Hi, I'm a philosopher specializing in epistemology and rationality. I learned about Karl Popper's Critical Rationalism from my mentor David Deutsch and I helped with his book The Beginning of Infinity. That gives a sense of the general point of view I'm coming from. I have two main things to suggest which are mostly independent but synergize well.

I developed improvements on Critical Rationalism, which I named Critical Fallibilism, which center around evaluating ideas in a binary way using decisive arguments rather than weighing arguments or evidence (which, like induction, doesn't actually work).

And I developed a plan for how to make progress in the world: encourage all public intellectuals to have written debate policies which specify in advance what debates they will accept and how they will behave in those debates. The goal is to have a merit-based system by using political philosophy concepts like rule of law (we write laws down in advance) and transparency. This challenges the current system focused on social climbing, not merit, where intellectuals frequently arbitrary ignore challenging ideas and outliers, follow inexplicit biases, and have little accountability. Because many intellectuals told their fans they're rational, the fans may be interested in holding them to it and seeing them debate in ways where they risk losing.

The underlying philosophical issue is that debates enable error correction, whereas refusing to debate is a way to stay wrong even when living people know corrections to your errors that they're willing to share (also, refusing to debate doesn't correct other people's errors in cases where you're right). Debate can happen via essays, forums and other formats, not just stage debates. Debate policies are a specific case of a broader concept, rationality policies, which are important for combatting bias. Giving people rationality tips and then saying to do their best, unconstrained by specific predetermined policies, isn't effective enough for addressing bias.

People sometimes claim they can't debate because it'd take too much time, but this is typically an excuse: yes there are valid concerns around time and good strategies are needed, but instead of trying to figure out how to make it work, I've seen many people rush to the conclusion that it can't work. They don't seem to actually want to make debate work, hear the strategies for saving time I've developed, or try to create any strategies of their own. Overall, I don't think there are enough rational intellectuals in the world with high social status, so I propose a popular movement.

These two ideas complement each other because decisive arguments allow debates to reach conclusions (currently most debates are inconclusive) and debates allow philosophy ideas to be impactful instead of ignored.

I don't know if people here would be interested in learning about these ideas or debating them. I found, for example, that the Effective Altruism community was unwilling to discuss these ideas or have organized debates about anything (including veganism, AGI and other issues they emphasize).
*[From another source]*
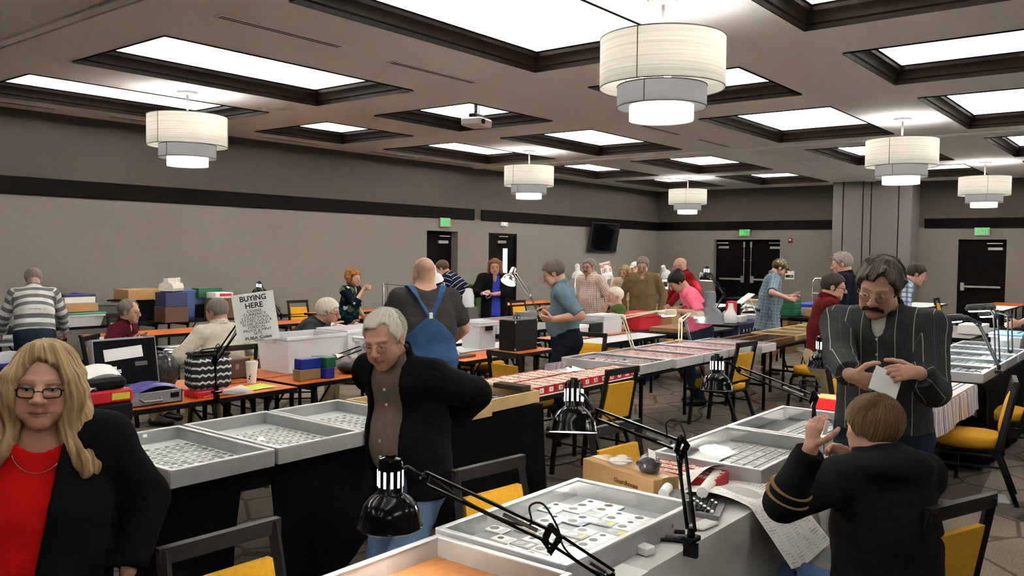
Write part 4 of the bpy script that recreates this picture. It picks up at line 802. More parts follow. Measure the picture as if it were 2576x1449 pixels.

I wrote a lot of criticism and analysis about EA but despite all the stuff they say about rationality and wanting criticism, they largely ignored my criticism. An issue that comes up with many communities or schools of thought is that people don't take personal responsibility for answering questions or criticisms because they think someone else can do it, and there can be hundreds of people thinking that and then no one actually answers a critic. Similarly, people will often say things like "There are lots of essays that refute Popper." and then dismiss Popper without specifying any essay in particular that they endorse and will take any responsibility for errors in.